In the Arctic, you are what you eat. Because PCBs are not easily expelled from an animal's body, they accumulate there—this means that animals at the top of the food web have eaten all the contaminants consumed by their prey and their prey's prey. Arctic food ladders have as many as five rungs, and at each step up, the chemicals can magnify in concentration twentyfold or more in a phenomenon called biomagnification. Occupying the top rung are people and polar bears, which can carry millions, perhaps billions, of times more PCBs than the waters where they harvest their foods.

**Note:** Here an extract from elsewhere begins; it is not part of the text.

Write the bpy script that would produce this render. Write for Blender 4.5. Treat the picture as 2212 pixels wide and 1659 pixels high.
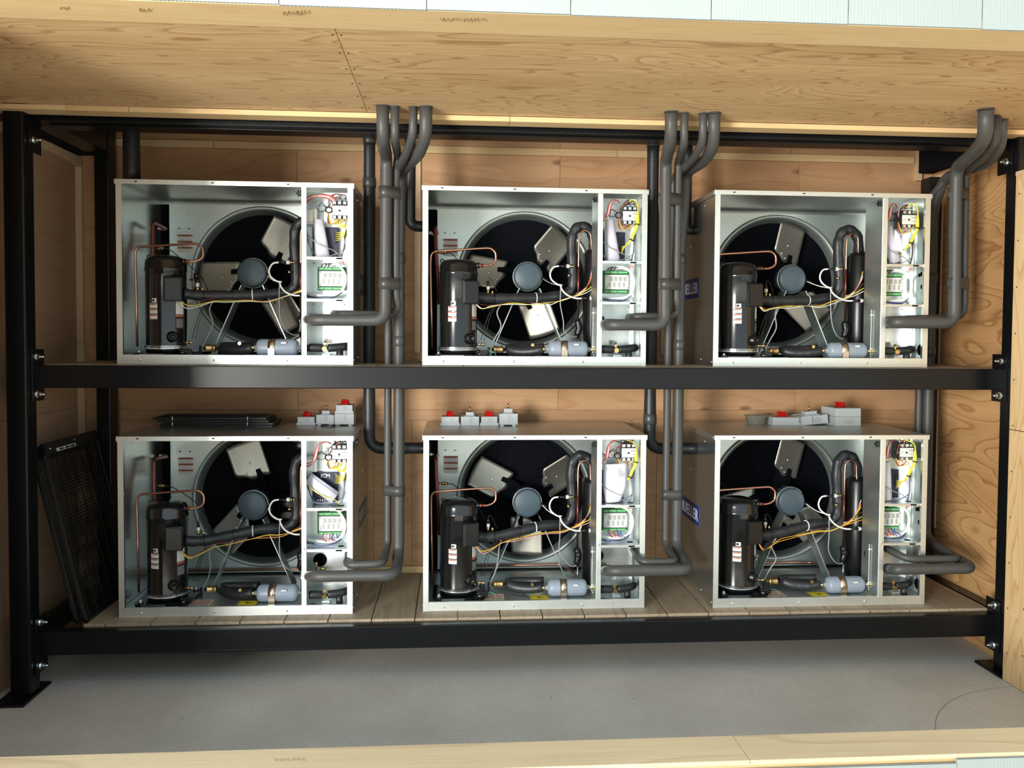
import bpy, bmesh, math, random
from mathutils import Vector, Matrix
random.seed(7)
PI = math.pi
scn = bpy.context.scene
for o in list(bpy.data.objects):
    bpy.data.objects.remove(o)
COL = scn.collection

# ------------------------------------------------------------------ camera
CAM = Vector((0.0, -3.81706, 1.70215))
RX = Vector((0.99749555, -0.07041536, 0.00665571))
RU = Vector((-0.00427281, 0.03393719, 0.99941483))
RF = Vector((0.07060003, 0.99694029, -0.03355132))
FPX, PX, PY = 1750.0, 1106.0, 782.5
cd = bpy.data.cameras.new('camera')
cam = bpy.data.objects.new('camera', cd)
COL.objects.link(cam)
cd.sensor_fit = 'HORIZONTAL'
cd.sensor_width = 36.0
cd.lens = FPX / 2212.0 * 36.0
cd.shift_x = 0.0
cd.shift_y = (PY - 829.5) / 2212.0
cd.clip_start = 0.05
cd.clip_end = 100
M = Matrix.Identity(4)
for i in range(3):
    M[i][0] = RX[i]; M[i][1] = RU[i]; M[i][2] = -RF[i]; M[i][3] = CAM[i]
cam.matrix_world = M
scn.camera = cam


def at(u, v, y=None, z=None, x=None):
    """point of the place seen at picture position (u, v) on the plane y=.., z=.. or x=.."""
    d = RX * ((u - PX) / FPX) + RU * (-(v - PY) / FPX) + RF
    if y is not None: t = (y - CAM.y) / d.y
    elif z is not None: t = (z - CAM.z) / d.z
    else: t = (x - CAM.x) / d.x
    return CAM + d * t


# ------------------------------------------------------------------ world, lights, exposure
scn.view_settings.view_transform = 'Standard'
scn.view_settings.look = 'None'
scn.view_settings.gamma = 1.0
scn.view_settings.use_curve_mapping = False
scn.view_settings.exposure = 0.2
w = bpy.data.worlds.new('daylight'); scn.world = w
w.use_nodes = True
wn = w.node_tree; wn.nodes.clear()
wo = wn.nodes.new('ShaderNodeOutputWorld'); wb = wn.nodes.new('ShaderNodeBackground')
tc = wn.nodes.new('ShaderNodeTexCoord'); sx = wn.nodes.new('ShaderNodeSeparateXYZ')
mr = wn.nodes.new('ShaderNodeMapRange'); cr = wn.nodes.new('ShaderNodeValToRGB')
mr.inputs['From Min'].default_value = -0.6; mr.inputs['From Max'].default_value = 0.8
wn.links.new(tc.outputs['Generated'], sx.inputs[0]); wn.links.new(sx.outputs['Z'], mr.inputs['Value'])
wn.links.new(mr.outputs[0], cr.inputs[0]); wn.links.new(cr.outputs[0], wb.inputs[0]); wn.links.new(wb.outputs[0], wo.inputs[0])
e = cr.color_ramp.elements
e[0].position = 0.0; e[0].color = (0.40, 0.37, 0.31, 1)
e[1].position = 1.0; e[1].color = (0.76, 0.94, 1.06, 1)
k = e.new(0.40); k.color = (0.55, 0.54, 0.48, 1)
k = e.new(0.50); k.color = (0.74, 0.88, 0.92, 1)
wb.inputs[1].default_value = 1.15


def area(name, loc, target, size, sizey, power, color):
    l = bpy.data.lights.new(name, 'AREA'); l.shape = 'RECTANGLE'; l.size = size; l.size_y = sizey
    l.energy = power; l.color = color
    o = bpy.data.objects.new(name, l); COL.objects.link(o); o.location = loc
    o.rotation_euler = (Vector(target) - Vector(loc)).to_track_quat('-Z', 'Y').to_euler()
    return o


# the open doorway of the hall, to the left behind the camera
area('doorway_daylight', (-4.5, -7.3, 1.45), (0.2, 0.2, 1.5), 2.0, 2.9, 860, (1.0, 0.98, 0.93))
# high sun behind the building: it only reaches the yard in front, whose bounce lights the ceiling
sl_ = bpy.data.lights.new('sun', 'SUN'); sl_.energy = 8.0; sl_.angle = 0.01; sl_.color = (1.0, 0.95, 0.86)
so_ = bpy.data.objects.new('sun', sl_); COL.objects.link(so_)
so_.rotation_euler = Vector((0.15, -0.62, -0.77)).to_track_quat('-Z', 'Y').to_euler()


# ------------------------------------------------------------------ materials
MATS = {}


def newmat(name):
    m = bpy.data.materials.new(name); m.use_nodes = True
    nt = m.node_tree; b = nt.nodes['Principled BSDF']
    MATS[name] = m
    return m, nt, b


def plain(name, col, rough=0.5, metal=0.0, coat=0.0, noise=0.0, nscale=30.0, bump=0.0, bscale=60.0, alpha=None):
    m, nt, b = newmat(name)
    b.inputs['Base Color'].default_value = (*col, 1)
    b.inputs['Roughness'].default_value = rough
    b.inputs['Metallic'].default_value = metal
    b.inputs['Coat Weight'].default_value = coat
    if noise or bump:
        t = nt.nodes.new('ShaderNodeTexCoord')
    if noise:
        n = nt.nodes.new('ShaderNodeTexNoise'); n.inputs['Scale'].default_value = nscale; n.inputs['Detail'].default_value = 4
        mp = nt.nodes.new('ShaderNodeMapRange')
        mp.inputs['To Min'].default_value = 1 - noise; mp.inputs['To Max'].default_value = 1 + noise
        mx = nt.nodes.new('ShaderNodeVectorMath'); mx.operation = 'SCALE'
        mx.inputs[0].default_value = col
        nt.links.new(t.outputs['Object'], n.inputs['Vector']); nt.links.new(n.outputs['Fac'], mp.inputs['Value'])
        nt.links.new(mp.outputs[0], mx.inputs['Scale']); nt.links.new(mx.outputs[0], b.inputs['Base Color'])
    if bump:
        n2 = nt.nodes.new('ShaderNodeTexNoise'); n2.inputs['Scale'].default_value = bscale; n2.inputs['Detail'].default_value = 3
        bp = nt.nodes.new('ShaderNodeBump'); bp.inputs['Strength'].default_value = bump; bp.inputs['Distance'].default_value = 0.01
        nt.links.new(t.outputs['Object'], n2.inputs['Vector']); nt.links.new(n2.outputs['Fac'], bp.inputs['Height'])
        nt.links.new(bp.outputs[0], b.inputs['Normal'])
    return m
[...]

This trip through the food web, in most cases, occurs via the fat of animals. PCBs are not water-soluble, they are lipid-soluble, which means they are readily absorbed by tissues with a high fat content, and they cling there, rather than dissolving and flushing out of the body in liquids such as urine. "If you were to ask a PCB molecule where do you like to be, it would say it likes to be in the company of molecules similar to itself. As it looks around, the molecules that are closest in chemical nature to PCBs are fats, or lipids. So PCBs tend to accumulate in fat," says Donald Mackay of Trent University's Canadian Environmental Modelling Centre. In cold climates like the Arctic, sea mammals have an unusual propensity to produce fat. Their blubber is an insulating layer several inches thick, and their milk is mostly fat. Fat stores energy, but it also stores a variety of man-made chemicals, which makes Arctic mammals more susceptible to the buildup of contaminants than leaner animals in temperate zones. Making matters worse, many Arctic creatures experience seasonal cycles of fattening and starvation, and when they use up their fat reserves in winter, PCBs concentrate and migrate into their vital organs. Large Arctic predators such as polar bears and whales also tend to live longer than land animals so their bodies store many decades' worth of chemicals, increasing in concentration with their age.